Likewise, why do even unbelievers “feel guilty” over their bad behavior? It’s not because of a mere social convention they’ve violated; it’s because they know deep down that they are guilty. And guilt itself is an admission of the existence of a Moral Law dictating what they ought to have done. Isn’t it interesting that when professed atheists campaign for social change, it’s on the basis of what is right and fair? Their very efforts to establish “social justice” speak to the fact that there exists an independent, objective standard of right and wrong in the universe. They do not want to obey, but they will appeal to it for political gain.

Of course many will argue that this human sense of “ought” is nothing more than the product of persistent education by parents and teachers. But it is just too ingrained in the human psyche. And history demonstrates that from earliest times, man has had this innate sense of what he should be doing. Moral Law exists separate from man in the same way as mathematics. We teach mathematics, but we didn’t invent it.
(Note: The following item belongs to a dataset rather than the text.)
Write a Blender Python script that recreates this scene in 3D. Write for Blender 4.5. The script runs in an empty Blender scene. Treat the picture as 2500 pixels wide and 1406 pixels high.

Mathematical truth existed long before many ever figured out how to write it down and use it. And even if we never learn it, mathematics will exist anyway. So it is with Moral Law. We teach what we have learned of morals and ethics, but Moral Law exists even if we refuse to recognize it.

It was this very recognition of Moral Law existing separate from man which led the great Christian apologist C.S. Lewis from atheism to belief. He could not ignore his own conclusions. Please note that the recognition of Moral Law in the universe does not tell us anything about the personal God of the Bible, but it leads one to a willingness to read scripture and find out. It serves to make the concept of faith viable to those who have rejected faith in the past. For further insight, I heartily recommend Lewis’ book Mere Christianity from which these ideas were taken. It’s a profound little book which can greatly effect the way we try to lead others to Christ.